### GIVEN REQUEST:
Only the lines from the one containing "The Blender Python" through the one containing "M['mesh'] = screen_mat('insect_screen', .40, (.11, .10, .092))" are to be copied, exactly and with both ends kept.
═════ STORED DATA
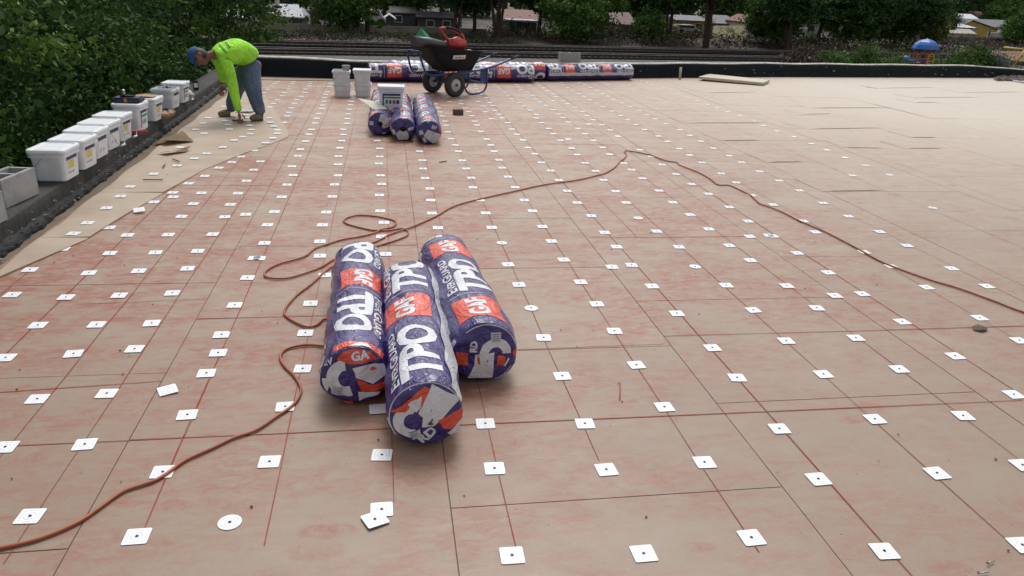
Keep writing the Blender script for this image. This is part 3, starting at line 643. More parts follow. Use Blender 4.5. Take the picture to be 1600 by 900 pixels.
# ================================================================ HOUSES AND WALLS ACROSS THE RAILWAY
HW = {k: mat('wall_' + k, c, None, .85, 1.2, .2, .02) for k, c in dict(white=(.62, .64, .66), dark=(.07, .07, .078), yellow=(.48, .33, .09), beige=(.5, .45, .36), cream=(.62, .58, .48), brown=(.16, .11, .09), green=(.35, .42, .38)).items()}
HR = {k: mat('roofing_' + k, c, None, .7, 1.5, .3, .03) for k, c in dict(grey=(.15, .155, .17), light=(.42, .45, .49), metal=(.50, .52, .57), red=(.22, .075, .06), maroon=(.11, .042, .044), black=(.05, .05, .058), white=(.72, .73, .76), tile=(.19, .070, .058), beige=(.45, .42, .36)).items()}
GLASS = mat('dark_glass', (.02, .024, .03), None, .12); TRIM = mat('white_trim', (.68, .68, .67), None, .6)
def house(px0, px1, py_r, py_e, Y, wall, roof, label, form='eave', depth=7, py_r2=None, wins=((.25, .1), (.7, .1)), name='house', cat='house', trim=None, over=.35, ridge=(0.0, 1.0)):
    """roof ridge at row py_r and eave at row py_e of the photograph, both at the house's own distance"""
    a = at(px0, py_e, Y); b = at(px1, py_e, Y); cx = (a.x + b.x) / 2; ze = (a.z + b.z) / 2; ang = math.atan2(b.z - a.z, 1) * 0
    Wd = (b.x - a.x); zr = at((px0 + px1) / 2, py_r, Y + (depth / 2 if form == 'eave' else 0)).z; zr = max(zr, ze + .35); base = -5.6
    root = empty(name, (cx, Y, base), 0, label, cat)
    bm = bmesh.new(); h = ze - base; w2 = Wd / 2 - over * .6
    box(bm, -w2, w2, .25, depth, 0, h - .06)
    if form == 'gable':
        n = bmesh.new(); v = [n.verts.new(q) for q in ((-w2, .25, h - .06), (w2, .25, h - .06), (w2 * (ridge[0]), .25, zr - base - .1))]; v2 = [n.verts.new(q.co + Vector((0, depth - .25, 0))) for q in v]
        n.faces.new(v); n.faces.new(v2[::-1]); n.faces.new((v[0], v[2], v2[2], v2[0])); n.faces.new((v[1], v2[1], v2[2], v[2])); merge(bm, n)
    wl = fin('wall', bm, HW[wall], root)
    bm = bmesh.new(); H = zr - base; th = .14
    if form == 'flat': box(bm, -Wd / 2, Wd / 2, 0, depth + .2, h, h + th + (zr - ze) * .2)
    elif form == 'gable':
        xr = w2 * ridge[0]
        for s in (-1, 1):
            n = bmesh.new(); e = Vector((s * Wd / 2, 0, h)); r = Vector((xr, 0, H))
            q = [e, r, r + Vector((0, 0, th)), e + Vector((0, 0, th))]; A = [n.verts.new(v) for v in q]; B = [n.verts.new(v + Vector((0, depth + .3, 0))) for v in q]
            n.faces.new(A); n.faces.new(B[::-1]); [n.faces.new((A[i], A[(i + 1) % 4], B[(i + 1) % 4], B[i])) for i in range(4)]; bmesh.ops.recalc_face_normals(n, faces=n.faces[:]); merge(bm, n)
    else:
        hip = Wd * .16 if form == 'hip' else 0
        lo = [(-Wd / 2, 0, h), (Wd / 2, 0, h), (Wd / 2, depth, h), (-Wd / 2, depth, h)]; hi = [(-Wd / 2 + hip, depth / 2, H), (Wd / 2 - hip, depth / 2, H)]
        n = bmesh.new(); L_ = [n.verts.new(q) for q in lo]; U = [n.verts.new(q) for q in hi]; D = [n.verts.new((q[0], q[1], q[2] - th)) for q in lo]
        n.faces.new((L_[0], L_[1], U[1], U[0])); n.faces.new((L_[2], L_[3], U[0], U[1])); n.faces.new((L_[1], L_[2], U[1])); n.faces.new((L_[3], L_[0], U[0])); [n.faces.new((D[i], D[(i + 1) % 4], L_[(i + 1) % 4], L_[i])) for i in range(4)]; n.faces.new(D[::-1]); merge(bm, n)
    rf = fin('roof', bm, HR[roof], root)
    if trim:
        bm = bmesh.new()
        if form == 'gable':
            for s in (-1, 1): tube(bm, [(s * Wd / 2, -.06, h + .08), (w2 * ridge[0], -.06, H + .08)], .07, 4)
        else: box(bm, -Wd / 2, Wd / 2, -.05, -.003, h - .16, h + .02)
        fin('trim', bm, trim, root)
    for f, s in wins:
        bm = bmesh.new(); x = -w2 + 2 * w2 * f; ww = .55; box(bm, x - ww, x + ww, .19, .247, h - 1.25, h - .35); wn = fin('window', bm, TRIM, root)
        bm = bmesh.new(); box(bm, x - ww + .08, x + ww - .08, .17, .188, h - 1.17, h - .43); fin('pane', bm, GLASS, wn)
    return root
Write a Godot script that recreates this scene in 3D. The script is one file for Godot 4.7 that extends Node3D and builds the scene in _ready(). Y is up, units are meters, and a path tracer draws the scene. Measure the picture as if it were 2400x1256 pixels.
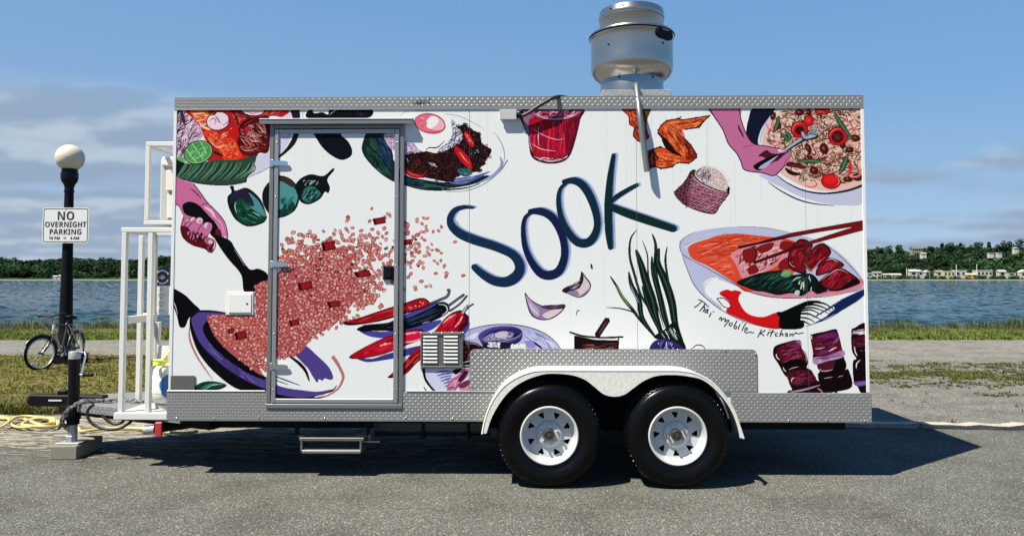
extends Node3D
# A food trailer with a hand-drawn food mural, parked on a road by a bay. Metres, y up; the camera stands at x = 0, z = 0 and looks along -z.

const EYE := Vector3(0, 1.4, 0)
const PITCH := 0.0432069          # the lens looks up 2.5 degrees
const FOCAL := 1733.0             # focal length of the survey sheet (2400 wide) in sheet units
const SHEET_X := 1200.0
const SHEET_Y := 576.08
const TRAILER_AT := Vector3(0.0339, 0, -5.2)
const TRAILER_TURN := -0.013686
const TEX := 418.0                # mural texels per metre
const TEX_W := 2048
const TEX_H := 882

var M := {}
var rng := RandomNumberGenerator.new()
var used_names := {}
var tp: Node3D                    # the trailer


func _ready() -> void:
	rng.seed = 7
	setup_camera()
	setup_light()
	make_materials()
	build_ground()
	build_water_and_far_shore()
	build_trailer()
	build_tongue()
	build_lamp_and_sign()
	build_bicycle()
	build_loose_things()
	build_grass()


func setup_camera() -> void:
	var cam := Camera3D.new()
	cam.name = "camera"
	cam.near = 0.1
	cam.far = 6000.0
	cam.projection = Camera3D.PROJECTION_FRUSTUM
	cam.size = 2.0 * 628.0 / FOCAL * cam.near
	cam.frustum_offset = Vector2(0, -(628.0 - SHEET_Y) / FOCAL * cam.near)
	cam.position = EYE
	cam.rotation.x = PITCH
	add_child(cam)
	cam.current = true


func setup_light() -> void:
	var env := Environment.new()
	env.tonemap_mode = Environment.TONE_MAPPER_LINEAR
	env.tonemap_exposure = 2.0
	env.background_mode = Environment.BG_SKY
	var sky := Sky.new()
	var pm := PanoramaSkyMaterial.new()
	pm.panorama = make_sky()
	sky.sky_material = pm
	env.sky = sky
	env.background_energy_multiplier = 1.0 / 2.0
	env.sdfgi_enabled = true
	env.ssao_enabled = true
	env.ssil_enabled = true
	var we := WorldEnvironment.new()
	we.name = "world_environment"
	we.environment = env
	add_child(we)
	var sun := DirectionalLight3D.new()
	sun.name = "sun"
	sun.light_energy = 1.6
	sun.light_color = Color(1.0, 0.965, 0.9)
	sun.light_angular_distance = 0.5
	sun.shadow_enabled = true
	sun.look_at_from_position(Vector3(-0.53, 1.0, 0.383) * 10.0, Vector3.ZERO, Vector3.UP)
	add_child(sun)


func lin(c: Color) -> Vector3:
	var l := c.srgb_to_linear()
	return Vector3(l.r, l.g, l.b)


func make_sky() -> ImageTexture:
	var w := 2048
	var h := 1024
	var im := Image.create(w, h, false, Image.FORMAT_RGBF)
	var cloud := FastNoiseLite.new()
	cloud.seed = 5
	cloud.noise_type = FastNoiseLite.TYPE_SIMPLEX_SMOOTH
	cloud.frequency = 0.5
	cloud.fractal_octaves = 6
	cloud.fractal_gain = 0.52
	var wide := FastNoiseLite.new()
	wide.seed = 11
	wide.frequency = 0.9
	wide.fractal_octaves = 2
	var grad := Gradient.new()
	grad.offsets = PackedFloat32Array([0.0, 0.05, 0.12, 0.22, 0.45, 1.0])
	grad.colors = PackedColorArray([Color8(184, 207, 227), Color8(168, 200, 229), Color8(148, 187, 226), Color8(127, 173, 220), Color8(100, 152, 208), Color8(52, 96, 166)])
	var body := lin(Color8(150, 170, 194))
	var bright := lin(Color8(200, 214, 227))
	for y in h:
		var e := (0.5 - (y + 0.5) / h) * PI
		var s := sin(e)
		var base := lin(grad.sample(clampf(s, 0.0, 1.0)))
		if e <= 0.0:
			base = lin(Color8(120, 132, 138))
		var row := e > 0.0 and e < 0.75
		if not row:
			im.fill_rect(Rect2i(0, y, w, 1), Color(base.x, base.y, base.z))
			continue
		var c := cos(e)
		var low := 1.0 - smoothstep(0.17, 0.27, s)
		for x in w:
			var a := wrapf((x + 0.5) / w * TAU, -PI, PI)
			var d := Vector3(sin(a) * c, s, -cos(a) * c)
			var k := 1.0 / (s + 0.10)
			var p := Vector3(d.x * k * 1.0, 0.0, d.z * k * 1.0)
			var n := cloud.get_noise_3d(p.x * 1.1, 3.0, p.z * 1.5)
			var n2 := cloud.get_noise_3d(p.x * 2.2 + 40.0, 9.0, p.z * 3.6)
			var side := pow(0.5 + 0.5 * cos(a + 0.75), 5.0) # more cloud towards the left of the bay
			var bank := 1.0 - smoothstep(0.055, 0.11, s)
			var cover := smoothstep(-0.04, 0.44, 0.75 * n + low * (0.12 + 0.62 * side) + 0.34 * bank - 0.30 + 0.2 * wide.get_noise_3d(d.x * 2.0, d.y * 9.0, d.z * 2.0))
			cover = minf(cover, 0.92) * (0.12 + 0.88 * low)
			var lit := smoothstep(0.0, 0.45, n2 + 0.06)
			var west := 0.5 + 0.5 * cos(a + 0.75)
			var here := base * Vector3(0.94 + 0.24 * west * west, 0.985 + 0.05 * west * west, 1.01 - 0.03 * west * west)
			var cl := body.lerp(bright, lit * 0.7)
			var o := here.lerp(cl, cover)
			im.set_pixel(x, y, Color(o.x, o.y, o.z))
	return ImageTexture.create_from_image(im)


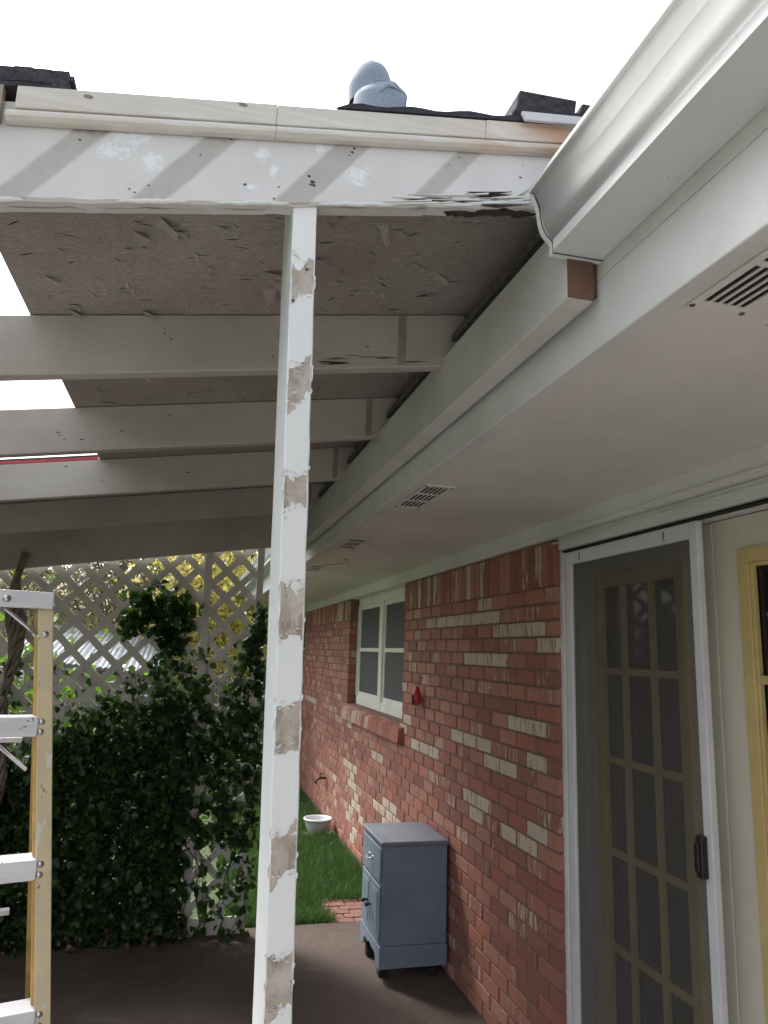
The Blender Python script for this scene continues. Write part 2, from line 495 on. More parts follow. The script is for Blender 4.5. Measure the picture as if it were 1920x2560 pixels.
def soil_mat():
    k = NT('lawn_soil'); v = k.co('Object')
    n = k.noise(v, 1.2, 6, .65); f = k.noise(v, 50, 3)
    b = k.mix(k.ramp(n, .35, .65), (.045, .085, .025), (.09, .115, .045))
    b = k.mix(k.ramp(f, .45, .7), b, (.035, .05, .018))
    k.base(b); k.rough(.95); k.bump(f, .8, .02)
    return k.m
M['soil'] = soil_mat()

def screen_mat(name, dens, c):
    k = NT(name)
    k.base(c); k.rough(.7)
    dv = k.math('ADD', dens-.08, k.math('MULTIPLY', k.noise(k.co(scale=(1, 1, .5)), 3, 4, .6), .16))
    t = k.n('ShaderNodeBsdfTransparent'); mx = k.n('ShaderNodeMixShader'); k.set(mx, 0, dv)
    k.t.links.new(t.outputs[0], mx.inputs[1]); k.t.links.new(k.b.outputs[0], mx.inputs[2])
    k.t.links.new(mx.outputs[0], k.out.inputs[0])
    return k.m
M['mesh'] = screen_mat('insect_screen', .40, (.11, .10, .092))

def glass_mat():
    k = NT('dark_window_glass'); k.base((.012, .012, .013)); k.rough(.03)
    k.b.inputs['IOR'].default_value = 1.5
    k.bump(k.noise(k.co(), 1.5, 2), .04, .02)
    return k.m
M['glass'] = glass_mat()
M['winscreen'] = plain('grey_solar_screen', (.075, .077, .08), .8, 0, 300, .3, .2)

def cabinet_mat():
    k = NT('blue_cabinet_paint'); v = k.co('Object')
    n = k.noise(v, 5, 5, .6)
    b = k.mix(k.ramp(n, .35, .7), (.185, .235, .30), (.145, .185, .24))
    f = k.noise(v, 60, 4)
    b = k.mix(k.math('MULTIPLY', k.ramp(f, .55, .75), .3), b, (.24, .28, .33))
    k.base(b); k.rough(.5); k.bump(f, .15, .002)
    return k.m
M['cabinet'] = cabinet_mat()
M['cabinettop'] = paint('cabinet_top_paint', (.17, .19, .23), (.12, .13, .16), 6, .9)

def fibreglass_mat():
    k = NT('ladder_fibreglass'); v = k.co('Object')
    n = k.noise(v, 9, 5, .65)
    b = k.mix(k.ramp(n, .35, .68), (.62, .52, .33), (.50, .42, .29))
    sp = k.math('GREATER_THAN', k.noise(k.co(scale=(1, 1, .45)), 18, 4, .6), .60)
    b = k.mix(k.math('MULTIPLY', sp, .75), b, (.62, .60, .57))
    dk = k.math('GREATER_THAN', k.noise(k.co(scale=(1, 1, .5)), 22, 5, .7, .6), .645)
    b = k.mix(k.math('MULTIPLY', dk, .8), b, (.17, .125, .10))
    k.base(b); k.rough(.55); k.bump(n, .2, .003)
    return k.m
M['fibre'] = fibreglass_mat()
M['fibreside'] = plain('ladder_fibreglass_orange', (.55, .36, .12), .5, 0, 12, .3)

def ladder_alu_mat():
    k = NT('scuffed_aluminium'); v = k.co('Object')
    n = k.noise(k.co(scale=(1, 6, 6)), 8, 5, .6)
    b = k.mix(k.ramp(n, .35, .7), (.66, .66, .70), (.5, .5, .54))
    dk = k.math('GREATER_THAN', k.noise(v, 16, 4, .6, 1.2), .665)
    b = k.mix(k.math('MULTIPLY', dk, .8), b, (.10, .07, .09))
    k.base(b); k.b.inputs['Metallic'].default_value = .35; k.rough(.42)
    return k.m
M['alu'] = ladder_alu_mat()

# ------------------------------------------------------------------ SETTING: ground, lawn, patio floor, paving
g = MB()
g.add([(-300,-300,-.03),(300,-300,-.03),(300,500,-.03),(-300,500,-.03)], [(0,1,2,3)])
tag(g.build('ground', M['soil']), kind='structure')
g = MB(); g.box(-3.6, 1.5, 1.21, 4.70, -.12, 0.0)
tag(g.build('patio_floor', M['floor'], bevel=.006), kind='structure')
g = MB(); g.box(-2.4, 1.5, -9, 1.2, -.12, .004)  # unseen pale slab, added to bounce light onto the soffit and doors
tag(g.build('added_bounce_slab', plain('bounce_concrete', (.42, .41, .39), .9, 0, 5, .15, .2), bevel=.006), kind='structure')
# brick paving strip beside the patio edge
g = MB()
for i in range(3):
    for j in range(6):
        x0 = .97+i*.155-(.05 if j % 2 else 0); y0 = 4.72+j*.072
        g.box(x0, x0+.147, y0, y0+.064, -.06, -.006+rnd.uniform(-.003, .003))
for i in range(6):
    g.box(.86+.003*i, 1.0, 7.05+i*.07, 7.11+i*.07, -.06, -.004)
tag(g.build('brick_path', M['paver'], bevel=.003), kind='structure')

def grass(name, n, x0, x1, y0, y1, hmin, hmax, keep=None):
    x = nr.uniform(x0, x1, n); y = y0+(y1-y0)*nr.uniform(0, 1, n)**1.3
    if keep is not None:
        k = keep(x, y); x = x[k]; y = y[k]
    n = len(x); cl = np.sin(x*9)*np.sin(y*7+1)*.2+.9
    h = nr.uniform(hmin, hmax, n)*cl; a = nr.uniform(0, 6.283, n); w = nr.uniform(.0025, .0045, n)
    lean = nr.normal(0, .45, (n, 2))
    P = np.zeros((n, 3, 3)); z0 = -.03
    P[:, 0] = np.stack([x-np.cos(a)*w, y-np.sin(a)*w, np.full(n, z0)], 1)
    P[:, 1] = np.stack([x+np.cos(a)*w, y+np.sin(a)*w, np.full(n, z0)], 1)
    P[:, 2] = np.stack([x+lean[:, 0]*h, y+lean[:, 1]*h, z0+h], 1)
    c = np.zeros((n, 3, 4)); c[..., 0] = nr.uniform(0, 1, n)[:, None]; c[..., 3] = 1
    return np_mesh(name, P.reshape(-1, 3), np.arange(3*n).reshape(-1, 3), M['grassleaf'], colr=c.reshape(-1, 4))
keep = lambda x, y: ~((x > .97+.03*np.sin(y*40)) & (y < 5.10)) & ~((x > 1.1) & (x < 1.42) & (y > 6.8) & (y < 7.1))
o = grass('grass', 75000, .35, 1.40, 4.74, 10.5, .05, .10, keep)
tag(o, 'green lawn grass growing beside the brick wall', 'grass', kind='stuff')

# ------------------------------------------------------------------ HOUSE
WX = 1.423
house = thing('brick_house', (1.6, 4.0, 0), 'red brick house with cream streaked bricks, white eave, screened windows and patio doors', 'house')
CREAM = [(3.417, 1.878), (4.244, 1.794), (4.092, 1.804), (3.895, 1.803), (3.708, 1.803), (3.537, 1.806), (3.328, 1.807), (3.229, 1.741), (3.034, 1.744), (2.855, 1.745), (2.814, 1.676), (3.607, 1.594), (3.445, 1.597), (3.238, 1.599), (3.04, 1.319), (2.862, 1.324), (4.483, 1.085), (4.281, 1.09), (4.096, 1.091), (3.813, 1.173), (3.602, 1.174), (3.423, 1.176), (2.856, 1.19), (3.316, 1.104), (3.122, 1.11), (3.582, 0.893), (3.407, 0.893), (3.673, 0.82), (3.497, 0.83), (3.122, 0.839), (2.951, 0.831), (2.848, 0.908), (9.069, 1.086), (8.814, 1.087), (8.602, 1.087), (8.4, 1.091), (6.836, 1.042), (6.515, 0.979), (6.599, 0.617), (6.393, 0.618), (6.215, 0.623), (6.997, 0.463), (6.788, 0.479), (6.588, 0.478), (6.382, 0.48), (6.189, 0.482), (6.299, 0.557), (6.1, 0.415), (6.371, 0.337), (6.179, 0.343), (5.984, 0.351), (6.474, 0.263), (6.362, 0.208), (5.887, 0.287), (6.266, 0.133), (6.066, 0.142), (5.422, 0.501), (5.113, 0.585), (4.966, 0.583), (5.214, 0.505), (5.021, 0.519), (4.84, 0.522), (5.141, 0.451), (5.572, 0.858), (5.471, 0.854), (4.797, 1.368), (4.802, 1.219), (4.758, 1.155), (4.491, 1.083)]
MIXB = [(3.168, 1.816), (2.917, 1.814), (2.775, 1.467), (3.432, 1.453), (3.252, 1.452), (2.828, 1.534), (3.33, 1.521), (3.114, 1.526), (3.249, 1.183), (3.071, 1.187), (2.993, 1.186), (2.975, 1.109), (3.314, 0.836), (2.817, 0.98), (3.505, 1.246), (2.805, 0.768), (3.194, 0.614), (6.497, 0.548), (6.557, 0.415), (6.45, 0.401), (6.272, 0.415), (5.622, 0.935), (5.922, 0.93), (7.6, 1.6), (8.2, 1.7), (7.9, 1.66), (8.9, 1.6), (7.2, 1.84), (7.0, 1.77)]
CH, PW = .06836, .187
def in_win(y, z):
    return (4.85 < y < 6.65 and z > 1.165) or (9.35 < y < 10.2 and z > 1.165)
bk = MB(); brnd = random.Random(3)
def put_brick(y0, y1, z0, z1, soldier=False):
    yc, zc = (y0+y1)/2, (z0+z1)/2
    cl = 0
    for (a, b) in CREAM:
        if y0 <= a < y1+.009 and z0-.004 <= b < z1+.004: cl = 1
    if not cl:
        for (a, b) in MIXB:
            if y0 <= a < y1 and z0 <= b < z1: cl = .62
    if not cl: cl = brnd.choice((.05, .15, .25, .4, .5, .6, .2, .1, .45, .72, .3)) if not soldier else brnd.choice((.1, .2, .5, .75, .95, .1, .15, .4))
    if not cl or (cl < .5 and yc > 6.9 and brnd.random() < .25): cl = .5+brnd.random()*.25
    j = brnd.uniform(-.002, .002)
    bk.box(WX+j, WX+.10, y0, y1, z0, z1, (brnd.random(), cl, brnd.random(), 1))
def wall_seg(ya, yb):
    for r_ in range(28):
        z0 = r_*CH+.0045; z1 = (r_+1)*CH-.0050
        off = 0 if r_ % 2 == 0 else PW/2
        y = 2.68-PW*30+off
        while y < yb:
            a, b = max(y, ya), min(y+PW-.0135, yb)
            if r_ % 2 and abs(y-off-2.68+PW) < 1e-6 and ya > 2.6: a = ya  # unreachable half brick guard
            if b-a > .03:
                segs = [(a, b)]
                for wa, wb in ((4.85, 6.65), (9.35, 10.2)):
                    ns = []
                    for (p, q) in segs:
                        if z1 > 1.165 and q > wa and p < wb:
                            if p < wa-.012: ns.append((p, wa))
                            if q > wb+.008: ns.append((wb, q))
                        else: ns.append((p, q))
                    segs = ns
                for (p, q) in segs: put_brick(p, q, z0, z1)
            y += PW
    y = ya
    while y < yb-.05:
        if not (4.82 < y < 6.65 or 9.32 < y < 10.2): put_brick(y, y+.054, 1.9185, 2.10, True)
        y += .0625
wall_seg(2.68, 10.6)
wall_seg(-.6, .92)
wall = bk.build('wall', M['brick'], house, bevel=.0025, seg=1)
mo = MB()
def mwall(ya, yb):
    cuts = [c for c in ((4.85, 6.65), (9.35, 10.2)) if ya < c[0] < yb]
    mo.box(WX+.0055, WX+.095, ya, yb, -.05, 1.165 if cuts else 2.16)
    if cuts:
        p = ya
        for wa, wb in cuts:
            mo.box(WX+.0055, WX+.095, p, wa-.006, 1.165, 2.16); p = wb+.006
        mo.box(WX+.0055, WX+.095, p, yb, 1.165, 2.16)
mwall(2.684, 10.6); mwall(-3.2, .915)
mo.build('mortar', M['mortar'], wall)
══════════
### RESPONSE TO THIS EXERCISE:
The Blender Python script for this scene continues. Write part 2, from line 495 on. More parts follow. The script is for Blender 4.5. Measure the picture as if it were 1920x2560 pixels.
def soil_mat():
    k = NT('lawn_soil'); v = k.co('Object')
    n = k.noise(v, 1.2, 6, .65); f = k.noise(v, 50, 3)
    b = k.mix(k.ramp(n, .35, .65), (.045, .085, .025), (.09, .115, .045))
    b = k.mix(k.ramp(f, .45, .7), b, (.035, .05, .018))
    k.base(b); k.rough(.95); k.bump(f, .8, .02)
    return k.m
M['soil'] = soil_mat()

def screen_mat(name, dens, c):
    k = NT(name)
    k.base(c); k.rough(.7)
    dv = k.math('ADD', dens-.08, k.math('MULTIPLY', k.noise(k.co(scale=(1, 1, .5)), 3, 4, .6), .16))
    t = k.n('ShaderNodeBsdfTransparent'); mx = k.n('ShaderNodeMixShader'); k.set(mx, 0, dv)
    k.t.links.new(t.outputs[0], mx.inputs[1]); k.t.links.new(k.b.outputs[0], mx.inputs[2])
    k.t.links.new(mx.outputs[0], k.out.inputs[0])
    return k.m
M['mesh'] = screen_mat('insect_screen', .40, (.11, .10, .092))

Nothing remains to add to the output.